Gay-oriented bars and clubs in London, however, are diverse and many.  There are numerous gay venues in Soho, Vauxhall, Clapham, etc.  The majority of these are inclusive, which means that any member of the LGBT community (and in a lot of cases straight people) can attend.  Lesbian venues in London tend to be more 'cliquey'.  I remember once visiting the [now defunct] Glass Bar in Euston: I had to knock on a closed door, a girl popped her head out, looked me up and down, checked that I knew what kind of bar it was, then let me in and closed the door behind me.  This was back in 2005 - that kind of crap wasn't necessary, even for security reasons.  Candy Bar used to be almost as bad, but it has become more inclusive since being taken over by Ku Bar (a gay-owned chain of bars in Soho).  Lesbians (i.e, me) who aren't uptight will often attend gay bars/clubs because they're more relaxed and fun.

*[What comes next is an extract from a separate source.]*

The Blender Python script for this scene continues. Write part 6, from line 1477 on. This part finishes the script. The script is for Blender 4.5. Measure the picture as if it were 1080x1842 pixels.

Generally, lesbians in London don't appear to go out as much as gay men.  They're more homely, they don't spend as much money when they go out - I used to think it was because lesbians were boring, but it's not.  It's just English culture.  Not everyone is like that of course (I'm not like that and neither are several of my friends), but it's a decent majority.

Things here are different.  Brazilians in general like having a good time, they like going out, they enjoy being sociable - it's a big part of their culture.  Lesbians here generally follow suit.  Lesbian venues here can be a lot of fun.  I went to one called Vermont on Sunday for their samba night.  There was an equal split between gay and lesbian clientelle, it was a very mixed crowd.  Gays are attracted to some lesbian venues in Sao Paulo the same way lesbians are attracted to some gay ones in London - they're just more relaxed and fun.  

The other nice thing about LGBT venues in Sao Paulo in general is that they're open to everyone - there's no one at the door checking if you're gay, there's no one giving you the once-over.  A venue may be oriented a certain way, but it's by no means exclusive.  Which is nice.  

The whole 'us and them' attitude doesn't help anyone and I'm glad it's not really an issue here.